— Start of Material supplied —

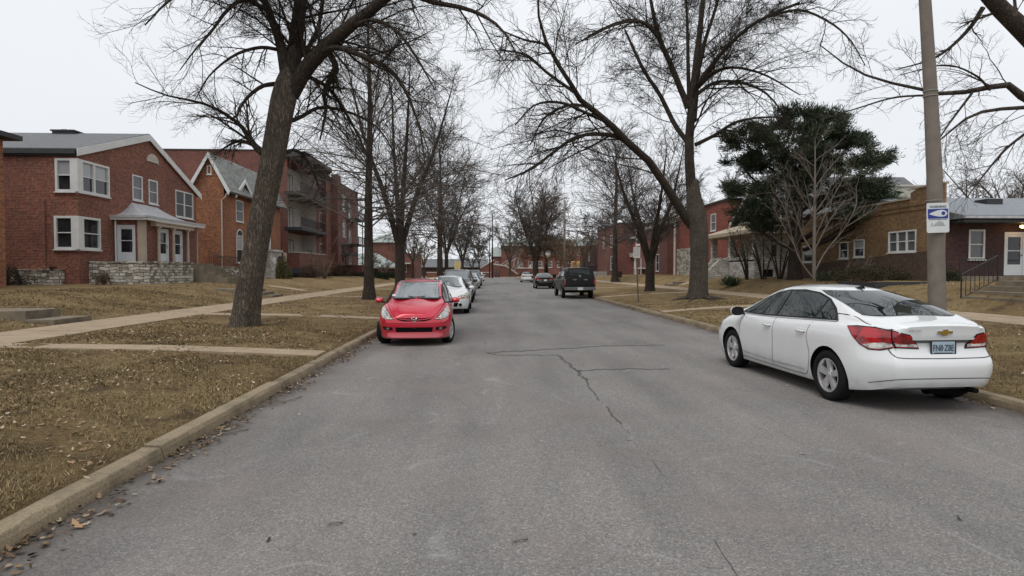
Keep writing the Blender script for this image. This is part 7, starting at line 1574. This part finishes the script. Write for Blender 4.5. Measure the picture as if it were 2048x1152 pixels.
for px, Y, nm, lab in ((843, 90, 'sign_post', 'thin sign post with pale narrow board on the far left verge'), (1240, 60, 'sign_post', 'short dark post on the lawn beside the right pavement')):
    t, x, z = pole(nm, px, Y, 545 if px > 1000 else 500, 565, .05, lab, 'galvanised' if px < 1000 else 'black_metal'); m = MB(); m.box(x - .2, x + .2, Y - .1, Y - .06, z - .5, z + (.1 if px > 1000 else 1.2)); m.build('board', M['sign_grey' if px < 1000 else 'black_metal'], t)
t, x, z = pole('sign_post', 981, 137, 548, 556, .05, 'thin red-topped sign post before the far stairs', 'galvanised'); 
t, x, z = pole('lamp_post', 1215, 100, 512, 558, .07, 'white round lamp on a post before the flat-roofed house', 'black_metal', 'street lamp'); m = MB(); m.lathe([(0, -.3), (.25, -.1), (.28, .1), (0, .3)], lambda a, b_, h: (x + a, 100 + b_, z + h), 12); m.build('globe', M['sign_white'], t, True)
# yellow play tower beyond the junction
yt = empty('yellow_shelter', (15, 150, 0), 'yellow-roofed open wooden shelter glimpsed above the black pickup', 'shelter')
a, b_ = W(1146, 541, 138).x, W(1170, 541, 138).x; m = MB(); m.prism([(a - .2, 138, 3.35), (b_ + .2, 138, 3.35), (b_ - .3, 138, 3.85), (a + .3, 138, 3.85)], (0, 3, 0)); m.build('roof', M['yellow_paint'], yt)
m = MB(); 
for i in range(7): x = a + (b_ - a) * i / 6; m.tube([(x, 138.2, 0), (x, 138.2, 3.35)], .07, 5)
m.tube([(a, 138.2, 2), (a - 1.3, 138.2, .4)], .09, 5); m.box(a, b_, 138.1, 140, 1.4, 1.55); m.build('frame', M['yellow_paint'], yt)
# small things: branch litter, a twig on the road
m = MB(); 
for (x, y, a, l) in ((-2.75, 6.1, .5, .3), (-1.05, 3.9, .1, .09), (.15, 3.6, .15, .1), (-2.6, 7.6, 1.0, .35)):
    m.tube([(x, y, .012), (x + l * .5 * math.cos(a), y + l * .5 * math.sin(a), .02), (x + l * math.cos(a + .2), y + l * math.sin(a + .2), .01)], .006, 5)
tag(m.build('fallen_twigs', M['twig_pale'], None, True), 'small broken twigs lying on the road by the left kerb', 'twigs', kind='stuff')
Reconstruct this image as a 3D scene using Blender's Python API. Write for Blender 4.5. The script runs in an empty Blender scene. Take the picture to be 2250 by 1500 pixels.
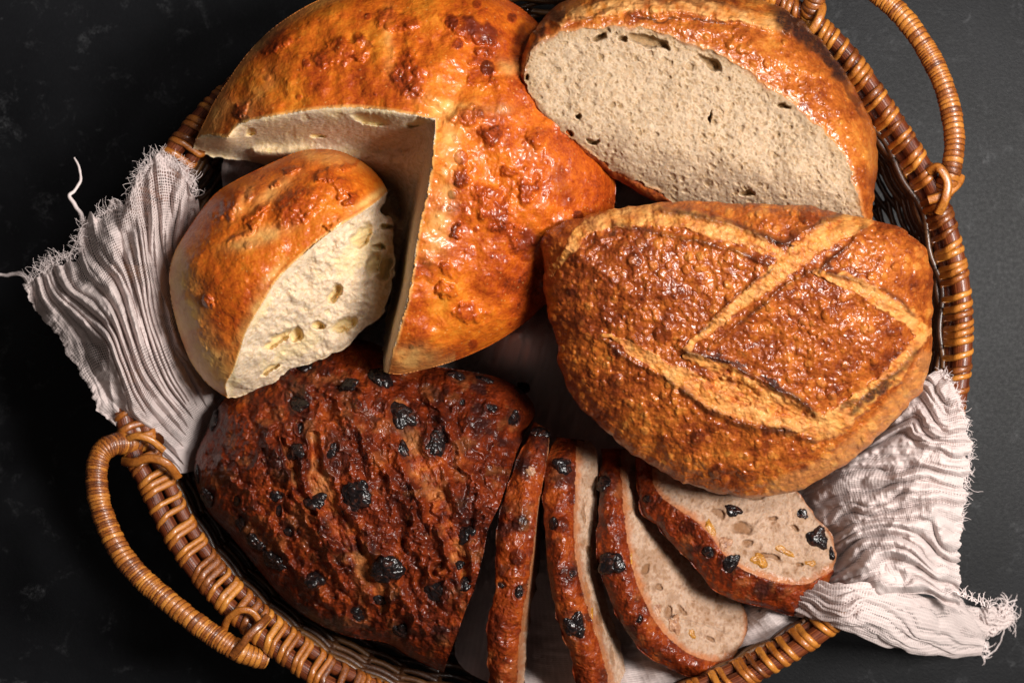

— End of Material supplied —

_Set exercise_
Every line of the data should be copied as it stands, without the images.

_Answer to the exercise_
Keep writing the Blender script for this image. This is part 7, starting at line 1574. This part finishes the script. Write for Blender 4.5. Measure the picture as if it were 2048x1152 pixels.
for px, Y, nm, lab in ((843, 90, 'sign_post', 'thin sign post with pale narrow board on the far left verge'), (1240, 60, 'sign_post', 'short dark post on the lawn beside the right pavement')):
    t, x, z = pole(nm, px, Y, 545 if px > 1000 else 500, 565, .05, lab, 'galvanised' if px < 1000 else 'black_metal'); m = MB(); m.box(x - .2, x + .2, Y - .1, Y - .06, z - .5, z + (.1 if px > 1000 else 1.2)); m.build('board', M['sign_grey' if px < 1000 else 'black_metal'], t)
t, x, z = pole('sign_post', 981, 137, 548, 556, .05, 'thin red-topped sign post before the far stairs', 'galvanised'); 
t, x, z = pole('lamp_post', 1215, 100, 512, 558, .07, 'white round lamp on a post before the flat-roofed house', 'black_metal', 'street lamp'); m = MB(); m.lathe([(0, -.3), (.25, -.1), (.28, .1), (0, .3)], lambda a, b_, h: (x + a, 100 + b_, z + h), 12); m.build('globe', M['sign_white'], t, True)
# yellow play tower beyond the junction
yt = empty('yellow_shelter', (15, 150, 0), 'yellow-roofed open wooden shelter glimpsed above the black pickup', 'shelter')
a, b_ = W(1146, 541, 138).x, W(1170, 541, 138).x; m = MB(); m.prism([(a - .2, 138, 3.35), (b_ + .2, 138, 3.35), (b_ - .3, 138, 3.85), (a + .3, 138, 3.85)], (0, 3, 0)); m.build('roof', M['yellow_paint'], yt)
m = MB(); 
for i in range(7): x = a + (b_ - a) * i / 6; m.tube([(x, 138.2, 0), (x, 138.2, 3.35)], .07, 5)
m.tube([(a, 138.2, 2), (a - 1.3, 138.2, .4)], .09, 5); m.box(a, b_, 138.1, 140, 1.4, 1.55); m.build('frame', M['yellow_paint'], yt)
# small things: branch litter, a twig on the road
m = MB(); 
for (x, y, a, l) in ((-2.75, 6.1, .5, .3), (-1.05, 3.9, .1, .09), (.15, 3.6, .15, .1), (-2.6, 7.6, 1.0, .35)):
    m.tube([(x, y, .012), (x + l * .5 * math.cos(a), y + l * .5 * math.sin(a), .02), (x + l * math.cos(a + .2), y + l * math.sin(a + .2), .01)], .006, 5)
tag(m.build('fallen_twigs', M['twig_pale'], None, True), 'small broken twigs lying on the road by the left kerb', 'twigs', kind='stuff')
Reconstruct this image as a 3D scene using Blender's Python API. Write for Blender 4.5. The script runs in an empty Blender scene. Take the picture to be 2250 by 1500 pixels.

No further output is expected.